### Prompt
Write the data out again, exactly as given.
-- Begin Recorded information --
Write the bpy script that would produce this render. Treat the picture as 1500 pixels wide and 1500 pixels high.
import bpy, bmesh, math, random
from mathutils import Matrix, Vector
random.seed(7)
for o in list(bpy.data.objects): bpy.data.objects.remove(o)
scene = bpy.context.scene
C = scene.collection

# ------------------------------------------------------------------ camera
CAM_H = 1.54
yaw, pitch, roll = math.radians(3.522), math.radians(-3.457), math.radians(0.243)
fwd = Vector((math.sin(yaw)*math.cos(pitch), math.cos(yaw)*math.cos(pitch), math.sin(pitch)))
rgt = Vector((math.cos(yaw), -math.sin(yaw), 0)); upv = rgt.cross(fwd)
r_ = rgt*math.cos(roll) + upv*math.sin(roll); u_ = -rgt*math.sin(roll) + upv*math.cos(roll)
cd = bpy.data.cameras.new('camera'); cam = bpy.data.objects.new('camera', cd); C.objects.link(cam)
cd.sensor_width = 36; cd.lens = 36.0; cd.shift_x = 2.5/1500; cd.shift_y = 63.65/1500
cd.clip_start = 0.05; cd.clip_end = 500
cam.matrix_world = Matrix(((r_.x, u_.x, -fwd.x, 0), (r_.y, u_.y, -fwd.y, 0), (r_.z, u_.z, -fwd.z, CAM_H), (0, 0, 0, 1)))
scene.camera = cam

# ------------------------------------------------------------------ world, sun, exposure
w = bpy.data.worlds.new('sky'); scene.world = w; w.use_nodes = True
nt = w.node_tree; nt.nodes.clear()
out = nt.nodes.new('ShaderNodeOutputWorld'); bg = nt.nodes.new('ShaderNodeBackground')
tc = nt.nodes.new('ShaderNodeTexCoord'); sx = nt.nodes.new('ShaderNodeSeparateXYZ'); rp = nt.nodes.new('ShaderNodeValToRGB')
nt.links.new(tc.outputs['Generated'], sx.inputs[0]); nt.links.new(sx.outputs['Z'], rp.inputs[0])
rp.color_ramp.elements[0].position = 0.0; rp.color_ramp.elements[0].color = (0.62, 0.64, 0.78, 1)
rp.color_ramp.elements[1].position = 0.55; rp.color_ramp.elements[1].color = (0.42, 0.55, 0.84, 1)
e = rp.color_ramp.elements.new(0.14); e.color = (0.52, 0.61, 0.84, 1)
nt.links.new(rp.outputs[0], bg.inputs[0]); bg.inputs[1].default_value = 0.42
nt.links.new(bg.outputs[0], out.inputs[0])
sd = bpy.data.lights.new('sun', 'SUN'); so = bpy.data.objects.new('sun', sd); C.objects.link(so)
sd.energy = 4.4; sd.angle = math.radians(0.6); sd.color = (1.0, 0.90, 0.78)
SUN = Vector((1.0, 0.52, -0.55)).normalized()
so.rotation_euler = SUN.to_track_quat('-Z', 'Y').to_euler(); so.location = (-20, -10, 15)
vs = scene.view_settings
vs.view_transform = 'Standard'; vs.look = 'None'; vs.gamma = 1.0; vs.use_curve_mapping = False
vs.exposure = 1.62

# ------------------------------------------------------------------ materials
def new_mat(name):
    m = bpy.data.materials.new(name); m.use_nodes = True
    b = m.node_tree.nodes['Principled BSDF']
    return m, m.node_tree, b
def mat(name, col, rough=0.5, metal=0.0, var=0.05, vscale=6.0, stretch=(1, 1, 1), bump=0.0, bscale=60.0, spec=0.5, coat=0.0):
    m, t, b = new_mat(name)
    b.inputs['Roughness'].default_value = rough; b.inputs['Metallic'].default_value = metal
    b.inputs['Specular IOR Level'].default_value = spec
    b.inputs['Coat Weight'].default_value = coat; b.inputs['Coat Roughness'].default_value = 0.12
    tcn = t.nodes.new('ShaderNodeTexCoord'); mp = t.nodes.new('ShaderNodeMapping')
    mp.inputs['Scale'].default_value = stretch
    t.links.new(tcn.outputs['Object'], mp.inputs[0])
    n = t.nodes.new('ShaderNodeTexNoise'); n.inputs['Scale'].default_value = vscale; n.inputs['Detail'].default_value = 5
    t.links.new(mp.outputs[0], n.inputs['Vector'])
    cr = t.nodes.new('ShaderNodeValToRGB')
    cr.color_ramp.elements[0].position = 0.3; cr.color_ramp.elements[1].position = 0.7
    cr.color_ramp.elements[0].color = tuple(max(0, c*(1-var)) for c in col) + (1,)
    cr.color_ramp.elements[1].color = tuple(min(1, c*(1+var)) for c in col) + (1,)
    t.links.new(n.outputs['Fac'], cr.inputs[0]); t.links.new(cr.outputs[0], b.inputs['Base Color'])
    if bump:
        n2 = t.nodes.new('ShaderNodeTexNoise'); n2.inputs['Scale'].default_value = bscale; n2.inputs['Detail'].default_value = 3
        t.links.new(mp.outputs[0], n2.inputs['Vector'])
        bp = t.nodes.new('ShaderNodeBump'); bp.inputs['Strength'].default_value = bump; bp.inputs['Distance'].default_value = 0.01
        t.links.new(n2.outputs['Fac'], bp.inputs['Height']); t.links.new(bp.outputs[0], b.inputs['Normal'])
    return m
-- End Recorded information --
### Final result
Write the bpy script that would produce this render. Treat the picture as 1500 pixels wide and 1500 pixels high.
import bpy, bmesh, math, random
from mathutils import Matrix, Vector
random.seed(7)
for o in list(bpy.data.objects): bpy.data.objects.remove(o)
scene = bpy.context.scene
C = scene.collection

# ------------------------------------------------------------------ camera
CAM_H = 1.54
yaw, pitch, roll = math.radians(3.522), math.radians(-3.457), math.radians(0.243)
fwd = Vector((math.sin(yaw)*math.cos(pitch), math.cos(yaw)*math.cos(pitch), math.sin(pitch)))
rgt = Vector((math.cos(yaw), -math.sin(yaw), 0)); upv = rgt.cross(fwd)
r_ = rgt*math.cos(roll) + upv*math.sin(roll); u_ = -rgt*math.sin(roll) + upv*math.cos(roll)
cd = bpy.data.cameras.new('camera'); cam = bpy.data.objects.new('camera', cd); C.objects.link(cam)
cd.sensor_width = 36; cd.lens = 36.0; cd.shift_x = 2.5/1500; cd.shift_y = 63.65/1500
cd.clip_start = 0.05; cd.clip_end = 500
cam.matrix_world = Matrix(((r_.x, u_.x, -fwd.x, 0), (r_.y, u_.y, -fwd.y, 0), (r_.z, u_.z, -fwd.z, CAM_H), (0, 0, 0, 1)))
scene.camera = cam

# ------------------------------------------------------------------ world, sun, exposure
w = bpy.data.worlds.new('sky'); scene.world = w; w.use_nodes = True
nt = w.node_tree; nt.nodes.clear()
out = nt.nodes.new('ShaderNodeOutputWorld'); bg = nt.nodes.new('ShaderNodeBackground')
tc = nt.nodes.new('ShaderNodeTexCoord'); sx = nt.nodes.new('ShaderNodeSeparateXYZ'); rp = nt.nodes.new('ShaderNodeValToRGB')
nt.links.new(tc.outputs['Generated'], sx.inputs[0]); nt.links.new(sx.outputs['Z'], rp.inputs[0])
rp.color_ramp.elements[0].position = 0.0; rp.color_ramp.elements[0].color = (0.62, 0.64, 0.78, 1)
rp.color_ramp.elements[1].position = 0.55; rp.color_ramp.elements[1].color = (0.42, 0.55, 0.84, 1)
e = rp.color_ramp.elements.new(0.14); e.color = (0.52, 0.61, 0.84, 1)
nt.links.new(rp.outputs[0], bg.inputs[0]); bg.inputs[1].default_value = 0.42
nt.links.new(bg.outputs[0], out.inputs[0])
sd = bpy.data.lights.new('sun', 'SUN'); so = bpy.data.objects.new('sun', sd); C.objects.link(so)
sd.energy = 4.4; sd.angle = math.radians(0.6); sd.color = (1.0, 0.90, 0.78)
SUN = Vector((1.0, 0.52, -0.55)).normalized()
so.rotation_euler = SUN.to_track_quat('-Z', 'Y').to_euler(); so.location = (-20, -10, 15)
vs = scene.view_settings
vs.view_transform = 'Standard'; vs.look = 'None'; vs.gamma = 1.0; vs.use_curve_mapping = False
vs.exposure = 1.62

# ------------------------------------------------------------------ materials
def new_mat(name):
    m = bpy.data.materials.new(name); m.use_nodes = True
    b = m.node_tree.nodes['Principled BSDF']
    return m, m.node_tree, b
def mat(name, col, rough=0.5, metal=0.0, var=0.05, vscale=6.0, stretch=(1, 1, 1), bump=0.0, bscale=60.0, spec=0.5, coat=0.0):
    m, t, b = new_mat(name)
    b.inputs['Roughness'].default_value = rough; b.inputs['Metallic'].default_value = metal
    b.inputs['Specular IOR Level'].default_value = spec
    b.inputs['Coat Weight'].default_value = coat; b.inputs['Coat Roughness'].default_value = 0.12
    tcn = t.nodes.new('ShaderNodeTexCoord'); mp = t.nodes.new('ShaderNodeMapping')
    mp.inputs['Scale'].default_value = stretch
    t.links.new(tcn.outputs['Object'], mp.inputs[0])
    n = t.nodes.new('ShaderNodeTexNoise'); n.inputs['Scale'].default_value = vscale; n.inputs['Detail'].default_value = 5
    t.links.new(mp.outputs[0], n.inputs['Vector'])
    cr = t.nodes.new('ShaderNodeValToRGB')
    cr.color_ramp.elements[0].position = 0.3; cr.color_ramp.elements[1].position = 0.7
    cr.color_ramp.elements[0].color = tuple(max(0, c*(1-var)) for c in col) + (1,)
    cr.color_ramp.elements[1].color = tuple(min(1, c*(1+var)) for c in col) + (1,)
    t.links.new(n.outputs['Fac'], cr.inputs[0]); t.links.new(cr.outputs[0], b.inputs['Base Color'])
    if bump:
        n2 = t.nodes.new('ShaderNodeTexNoise'); n2.inputs['Scale'].default_value = bscale; n2.inputs['Detail'].default_value = 3
        t.links.new(mp.outputs[0], n2.inputs['Vector'])
        bp = t.nodes.new('ShaderNodeBump'); bp.inputs['Strength'].default_value = bump; bp.inputs['Distance'].default_value = 0.01
        t.links.new(n2.outputs['Fac'], bp.inputs['Height']); t.links.new(bp.outputs[0], b.inputs['Normal'])
    return m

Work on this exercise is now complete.